Carol C: Well as in the case of St. Germain they can't have sex. I think no dozing after sex unless the room is closed off and if they are the type that has to sleep in a coffin I doubt they will find alot of partners to share the day with. They would have the stamina to keep up with any female, but then again they would go through alot by wearing them out.

Lisa: To be honest, its hard to think of advantages. Vampires have always seemed a particularly vulnerable type of character. They have many major weaknesses. Humans are almost frightening in their adaptability and aggressiveness. They move in daylight or night, they eat just about anything. They have hunted many major predators to extinction, all while still very primitive.Vampires are vulernable to daylight, forced to rely on only one food source, their only advantage it their longevity.


PNR Q.: There seem two types of vampire heroes those who wish to be mortal again and those who revel in their powers. Which do you prefer and why?


Rosemary Laurey: The latter (again I'm biased here) but I find the former often come Over as whiners...and whining in a hero is no less annoying than in a child...and considerable less forgivable...

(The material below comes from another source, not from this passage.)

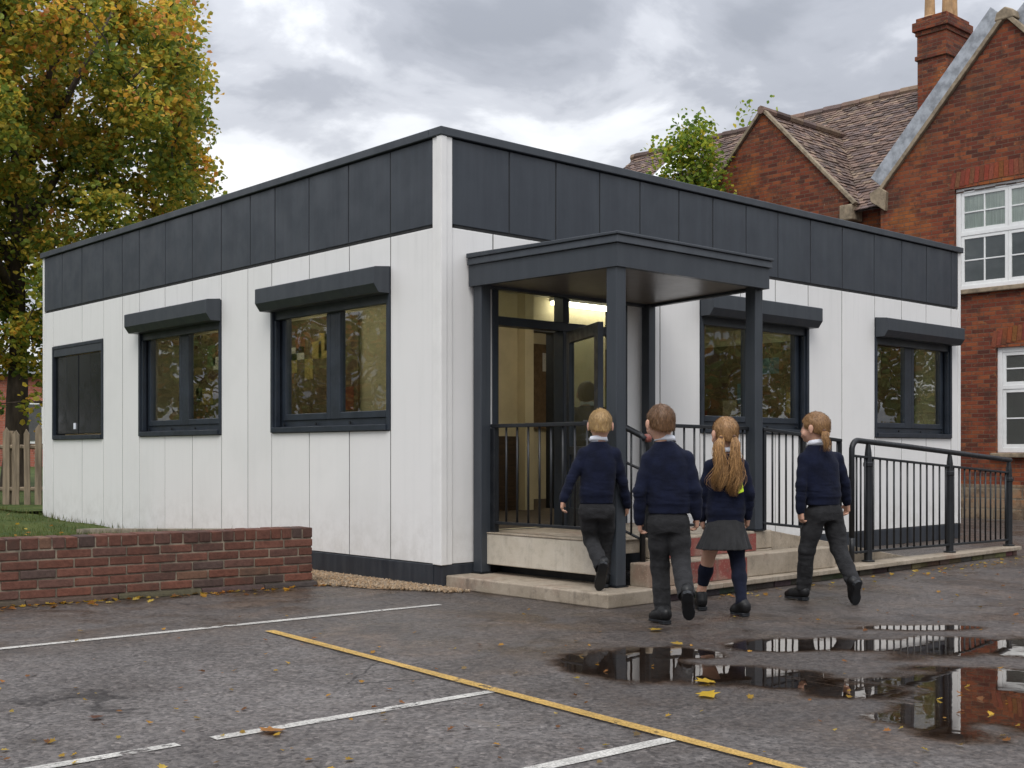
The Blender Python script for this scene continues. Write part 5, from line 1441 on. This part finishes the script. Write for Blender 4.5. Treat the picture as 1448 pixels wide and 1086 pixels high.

Shelly Raines: I like either if they're well-written, because I can see humans reacting both ways. I'm not sure if I would be happy sucking down blood and giving up chocolate to be immortal. Killing would definitely not be my style. I wouldn't want to be a vampire at that price. But it's up to the writer to create a believable scenario for whichever path she chooses.

Gil: Somewhere in between. If you start with the premise that they don't *have* to kill to survive, what are the disadvantages, other than seeing people you love die (something that happens to us all even as mortals)? Oh, you can't do much in the day time (but I'm basically nocturnal anyway; no trouble there for me)., big loss. The biggest problem is that if you link feeding to sexuality (and there is a strong link in folklore as well as literature), then monogamy is difficult, because you can't feed off the same person constantly without killing them (they don't let you donate blood daily, after all). But I think they make dandy romantic heroes. I think it was Laurell K. Hamilton who commented that someone who has had several hundred years of making love ought to be pretty good at it.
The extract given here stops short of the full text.